EXERCISE: Drop every picture, then transcribe the remaining data exactly.

begin SUPPLIED DATA

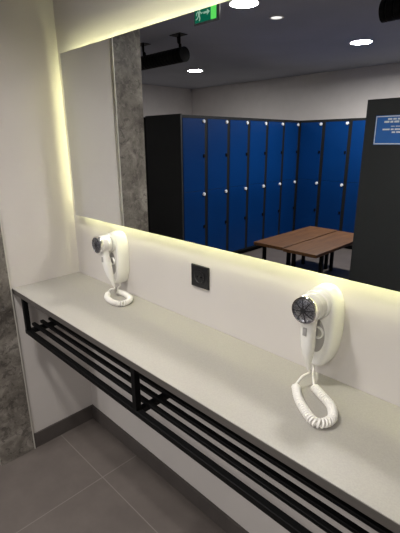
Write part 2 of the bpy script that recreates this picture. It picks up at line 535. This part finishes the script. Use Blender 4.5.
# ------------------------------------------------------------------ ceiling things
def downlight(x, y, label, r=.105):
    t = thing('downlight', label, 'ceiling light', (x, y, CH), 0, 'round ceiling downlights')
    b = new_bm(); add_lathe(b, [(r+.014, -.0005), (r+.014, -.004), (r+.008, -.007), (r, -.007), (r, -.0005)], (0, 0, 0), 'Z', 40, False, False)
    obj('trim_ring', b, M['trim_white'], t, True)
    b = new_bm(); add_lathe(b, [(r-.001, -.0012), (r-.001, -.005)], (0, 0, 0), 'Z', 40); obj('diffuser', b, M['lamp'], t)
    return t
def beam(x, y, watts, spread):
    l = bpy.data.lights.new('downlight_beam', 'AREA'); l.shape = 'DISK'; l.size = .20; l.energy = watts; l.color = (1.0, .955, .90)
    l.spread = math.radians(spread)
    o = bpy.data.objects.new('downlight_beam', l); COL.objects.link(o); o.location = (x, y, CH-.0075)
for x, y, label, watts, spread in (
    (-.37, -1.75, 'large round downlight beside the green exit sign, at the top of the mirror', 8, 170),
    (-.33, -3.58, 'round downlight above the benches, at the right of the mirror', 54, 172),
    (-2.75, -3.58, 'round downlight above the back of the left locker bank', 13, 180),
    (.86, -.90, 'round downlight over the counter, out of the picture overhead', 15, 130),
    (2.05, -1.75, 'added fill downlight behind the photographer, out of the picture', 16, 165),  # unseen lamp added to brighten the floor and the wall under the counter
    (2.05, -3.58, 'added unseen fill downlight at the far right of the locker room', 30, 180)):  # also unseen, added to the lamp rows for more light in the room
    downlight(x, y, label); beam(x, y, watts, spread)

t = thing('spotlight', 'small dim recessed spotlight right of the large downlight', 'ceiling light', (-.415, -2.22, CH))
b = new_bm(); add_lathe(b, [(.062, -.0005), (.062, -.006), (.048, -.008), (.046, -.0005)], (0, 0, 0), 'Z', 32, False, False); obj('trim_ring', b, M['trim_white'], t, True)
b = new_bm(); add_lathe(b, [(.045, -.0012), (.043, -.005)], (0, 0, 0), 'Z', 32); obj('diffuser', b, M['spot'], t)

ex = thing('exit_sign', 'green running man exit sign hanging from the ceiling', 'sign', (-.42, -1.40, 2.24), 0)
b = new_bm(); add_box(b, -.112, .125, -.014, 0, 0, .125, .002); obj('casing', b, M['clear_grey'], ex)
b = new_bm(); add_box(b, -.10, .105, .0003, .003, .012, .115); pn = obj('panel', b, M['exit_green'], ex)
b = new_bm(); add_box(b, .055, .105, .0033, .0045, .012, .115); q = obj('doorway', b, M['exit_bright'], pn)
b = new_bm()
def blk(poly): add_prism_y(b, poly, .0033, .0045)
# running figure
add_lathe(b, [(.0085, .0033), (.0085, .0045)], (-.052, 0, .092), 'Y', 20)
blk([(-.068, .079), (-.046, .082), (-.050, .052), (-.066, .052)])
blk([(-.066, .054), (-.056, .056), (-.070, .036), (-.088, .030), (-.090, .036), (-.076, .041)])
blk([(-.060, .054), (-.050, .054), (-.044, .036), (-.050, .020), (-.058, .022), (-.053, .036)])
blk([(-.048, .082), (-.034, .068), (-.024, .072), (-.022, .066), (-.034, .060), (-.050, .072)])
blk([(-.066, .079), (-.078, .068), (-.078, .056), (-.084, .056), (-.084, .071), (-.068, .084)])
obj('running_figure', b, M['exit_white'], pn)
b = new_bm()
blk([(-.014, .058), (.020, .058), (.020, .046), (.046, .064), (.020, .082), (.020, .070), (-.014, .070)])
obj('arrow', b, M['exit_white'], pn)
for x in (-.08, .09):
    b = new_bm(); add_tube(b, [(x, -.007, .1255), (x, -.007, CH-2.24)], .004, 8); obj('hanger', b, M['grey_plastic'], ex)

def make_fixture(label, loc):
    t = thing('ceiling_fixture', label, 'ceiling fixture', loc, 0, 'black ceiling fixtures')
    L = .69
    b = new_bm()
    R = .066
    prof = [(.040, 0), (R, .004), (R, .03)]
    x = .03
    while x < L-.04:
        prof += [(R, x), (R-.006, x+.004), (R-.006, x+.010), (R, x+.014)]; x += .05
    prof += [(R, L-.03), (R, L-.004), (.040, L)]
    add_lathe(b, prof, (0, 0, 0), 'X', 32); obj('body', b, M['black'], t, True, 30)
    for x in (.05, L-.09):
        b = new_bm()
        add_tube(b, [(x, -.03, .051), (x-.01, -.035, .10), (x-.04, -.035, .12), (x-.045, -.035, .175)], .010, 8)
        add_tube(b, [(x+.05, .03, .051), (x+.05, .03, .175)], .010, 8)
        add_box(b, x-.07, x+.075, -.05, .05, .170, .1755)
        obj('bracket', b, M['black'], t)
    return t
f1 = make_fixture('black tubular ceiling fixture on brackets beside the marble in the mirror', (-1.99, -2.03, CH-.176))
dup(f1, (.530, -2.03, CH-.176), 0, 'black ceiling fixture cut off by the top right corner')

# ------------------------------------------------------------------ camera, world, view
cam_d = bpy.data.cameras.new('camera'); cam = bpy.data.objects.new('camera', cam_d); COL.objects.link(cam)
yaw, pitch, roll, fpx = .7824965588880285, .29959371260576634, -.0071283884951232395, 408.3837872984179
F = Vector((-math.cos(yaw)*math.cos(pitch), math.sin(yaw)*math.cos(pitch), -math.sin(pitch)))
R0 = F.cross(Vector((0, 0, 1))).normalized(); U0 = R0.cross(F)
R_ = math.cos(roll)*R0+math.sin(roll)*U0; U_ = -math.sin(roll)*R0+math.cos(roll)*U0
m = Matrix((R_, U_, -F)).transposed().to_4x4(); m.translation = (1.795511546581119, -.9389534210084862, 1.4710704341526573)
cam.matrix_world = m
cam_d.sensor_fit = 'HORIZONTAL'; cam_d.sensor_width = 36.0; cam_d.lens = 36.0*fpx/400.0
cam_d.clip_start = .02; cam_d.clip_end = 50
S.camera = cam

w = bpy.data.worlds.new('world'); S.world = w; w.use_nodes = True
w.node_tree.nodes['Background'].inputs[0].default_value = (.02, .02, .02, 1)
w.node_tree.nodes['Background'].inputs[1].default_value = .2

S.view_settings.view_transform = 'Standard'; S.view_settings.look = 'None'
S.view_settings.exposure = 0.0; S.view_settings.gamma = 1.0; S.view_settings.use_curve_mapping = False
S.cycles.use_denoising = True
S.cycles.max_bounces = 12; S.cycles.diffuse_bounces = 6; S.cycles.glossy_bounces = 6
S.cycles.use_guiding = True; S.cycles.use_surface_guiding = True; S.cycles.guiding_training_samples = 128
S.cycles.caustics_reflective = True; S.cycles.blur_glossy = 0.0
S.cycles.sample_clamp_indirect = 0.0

end SUPPLIED DATA

RESULT FOR THIS TASK:
Write part 2 of the bpy script that recreates this picture. It picks up at line 535. This part finishes the script. Use Blender 4.5.
# ------------------------------------------------------------------ ceiling things
def downlight(x, y, label, r=.105):
    t = thing('downlight', label, 'ceiling light', (x, y, CH), 0, 'round ceiling downlights')
    b = new_bm(); add_lathe(b, [(r+.014, -.0005), (r+.014, -.004), (r+.008, -.007), (r, -.007), (r, -.0005)], (0, 0, 0), 'Z', 40, False, False)
    obj('trim_ring', b, M['trim_white'], t, True)
    b = new_bm(); add_lathe(b, [(r-.001, -.0012), (r-.001, -.005)], (0, 0, 0), 'Z', 40); obj('diffuser', b, M['lamp'], t)
    return t
def beam(x, y, watts, spread):
    l = bpy.data.lights.new('downlight_beam', 'AREA'); l.shape = 'DISK'; l.size = .20; l.energy = watts; l.color = (1.0, .955, .90)
    l.spread = math.radians(spread)
    o = bpy.data.objects.new('downlight_beam', l); COL.objects.link(o); o.location = (x, y, CH-.0075)
for x, y, label, watts, spread in (
    (-.37, -1.75, 'large round downlight beside the green exit sign, at the top of the mirror', 8, 170),
    (-.33, -3.58, 'round downlight above the benches, at the right of the mirror', 54, 172),
    (-2.75, -3.58, 'round downlight above the back of the left locker bank', 13, 180),
    (.86, -.90, 'round downlight over the counter, out of the picture overhead', 15, 130),
    (2.05, -1.75, 'added fill downlight behind the photographer, out of the picture', 16, 165),  # unseen lamp added to brighten the floor and the wall under the counter
    (2.05, -3.58, 'added unseen fill downlight at the far right of the locker room', 30, 180)):  # also unseen, added to the lamp rows for more light in the room
    downlight(x, y, label); beam(x, y, watts, spread)

t = thing('spotlight', 'small dim recessed spotlight right of the large downlight', 'ceiling light', (-.415, -2.22, CH))
b = new_bm(); add_lathe(b, [(.062, -.0005), (.062, -.006), (.048, -.008), (.046, -.0005)], (0, 0, 0), 'Z', 32, False, False); obj('trim_ring', b, M['trim_white'], t, True)
b = new_bm(); add_lathe(b, [(.045, -.0012), (.043, -.005)], (0, 0, 0), 'Z', 32); obj('diffuser', b, M['spot'], t)

ex = thing('exit_sign', 'green running man exit sign hanging from the ceiling', 'sign', (-.42, -1.40, 2.24), 0)
b = new_bm(); add_box(b, -.112, .125, -.014, 0, 0, .125, .002); obj('casing', b, M['clear_grey'], ex)
b = new_bm(); add_box(b, -.10, .105, .0003, .003, .012, .115); pn = obj('panel', b, M['exit_green'], ex)
b = new_bm(); add_box(b, .055, .105, .0033, .0045, .012, .115); q = obj('doorway', b, M['exit_bright'], pn)
b = new_bm()
def blk(poly): add_prism_y(b, poly, .0033, .0045)
# running figure
add_lathe(b, [(.0085, .0033), (.0085, .0045)], (-.052, 0, .092), 'Y', 20)
blk([(-.068, .079), (-.046, .082), (-.050, .052), (-.066, .052)])
blk([(-.066, .054), (-.056, .056), (-.070, .036), (-.088, .030), (-.090, .036), (-.076, .041)])
blk([(-.060, .054), (-.050, .054), (-.044, .036), (-.050, .020), (-.058, .022), (-.053, .036)])
blk([(-.048, .082), (-.034, .068), (-.024, .072), (-.022, .066), (-.034, .060), (-.050, .072)])
blk([(-.066, .079), (-.078, .068), (-.078, .056), (-.084, .056), (-.084, .071), (-.068, .084)])
obj('running_figure', b, M['exit_white'], pn)
b = new_bm()
blk([(-.014, .058), (.020, .058), (.020, .046), (.046, .064), (.020, .082), (.020, .070), (-.014, .070)])
obj('arrow', b, M['exit_white'], pn)
for x in (-.08, .09):
    b = new_bm(); add_tube(b, [(x, -.007, .1255), (x, -.007, CH-2.24)], .004, 8); obj('hanger', b, M['grey_plastic'], ex)

def make_fixture(label, loc):
    t = thing('ceiling_fixture', label, 'ceiling fixture', loc, 0, 'black ceiling fixtures')
    L = .69
    b = new_bm()
    R = .066
    prof = [(.040, 0), (R, .004), (R, .03)]
    x = .03
    while x < L-.04:
        prof += [(R, x), (R-.006, x+.004), (R-.006, x+.010), (R, x+.014)]; x += .05
    prof += [(R, L-.03), (R, L-.004), (.040, L)]
    add_lathe(b, prof, (0, 0, 0), 'X', 32); obj('body', b, M['black'], t, True, 30)
    for x in (.05, L-.09):
        b = new_bm()
        add_tube(b, [(x, -.03, .051), (x-.01, -.035, .10), (x-.04, -.035, .12), (x-.045, -.035, .175)], .010, 8)
        add_tube(b, [(x+.05, .03, .051), (x+.05, .03, .175)], .010, 8)
        add_box(b, x-.07, x+.075, -.05, .05, .170, .1755)
        obj('bracket', b, M['black'], t)
    return t
f1 = make_fixture('black tubular ceiling fixture on brackets beside the marble in the mirror', (-1.99, -2.03, CH-.176))
dup(f1, (.530, -2.03, CH-.176), 0, 'black ceiling fixture cut off by the top right corner')

# ------------------------------------------------------------------ camera, world, view
cam_d = bpy.data.cameras.new('camera'); cam = bpy.data.objects.new('camera', cam_d); COL.objects.link(cam)
yaw, pitch, roll, fpx = .7824965588880285, .29959371260576634, -.0071283884951232395, 408.3837872984179
F = Vector((-math.cos(yaw)*math.cos(pitch), math.sin(yaw)*math.cos(pitch), -math.sin(pitch)))
R0 = F.cross(Vector((0, 0, 1))).normalized(); U0 = R0.cross(F)
R_ = math.cos(roll)*R0+math.sin(roll)*U0; U_ = -math.sin(roll)*R0+math.cos(roll)*U0
m = Matrix((R_, U_, -F)).transposed().to_4x4(); m.translation = (1.795511546581119, -.9389534210084862, 1.4710704341526573)
cam.matrix_world = m
cam_d.sensor_fit = 'HORIZONTAL'; cam_d.sensor_width = 36.0; cam_d.lens = 36.0*fpx/400.0
cam_d.clip_start = .02; cam_d.clip_end = 50
S.camera = cam

w = bpy.data.worlds.new('world'); S.world = w; w.use_nodes = True
w.node_tree.nodes['Background'].inputs[0].default_value = (.02, .02, .02, 1)
w.node_tree.nodes['Background'].inputs[1].default_value = .2

S.view_settings.view_transform = 'Standard'; S.view_settings.look = 'None'
S.view_settings.exposure = 0.0; S.view_settings.gamma = 1.0; S.view_settings.use_curve_mapping = False
S.cycles.use_denoising = True
S.cycles.max_bounces = 12; S.cycles.diffuse_bounces = 6; S.cycles.glossy_bounces = 6
S.cycles.use_guiding = True; S.cycles.use_surface_guiding = True; S.cycles.guiding_training_samples = 128
S.cycles.caustics_reflective = True; S.cycles.blur_glossy = 0.0
S.cycles.sample_clamp_indirect = 0.0